The Golden Gate, the Life and Times of America’s Greatest Bridge by Kevin Starr - The Golden Gate Bridge links the urbanity of San Francisco with the wild headlands of Marin County, as if to suggest the paradox of California and America itself—the place that Fitzgerald saw as the last spot commensurate with the human capacity for wonder. The bridge, completed in 1937, also announced to the world America's engineering prowess and full assumption of its destined continental dominance. The Golden Gate is a counterpart to the Statue of Liberty, pronouncing American achievement in an unmistakable American fashion. The nation's very history is expressed in the bridge's art deco style and stark verticality.

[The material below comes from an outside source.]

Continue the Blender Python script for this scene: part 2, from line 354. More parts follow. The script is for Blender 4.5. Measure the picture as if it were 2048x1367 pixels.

Kevin Starr's Golden Gateis a brilliant and passionate telling of the history of the bridge, and the rich and peculiar history of the California experience. The Golden Gate is a grand public work, a symbol and a very real bridge, a magnet for both postcard photographs and suicides. In this compact but comprehensive narrative, Starr unfolds the hidden-in-plain-sight meaning of the Golden Gate, putting it in its place among classic works of art.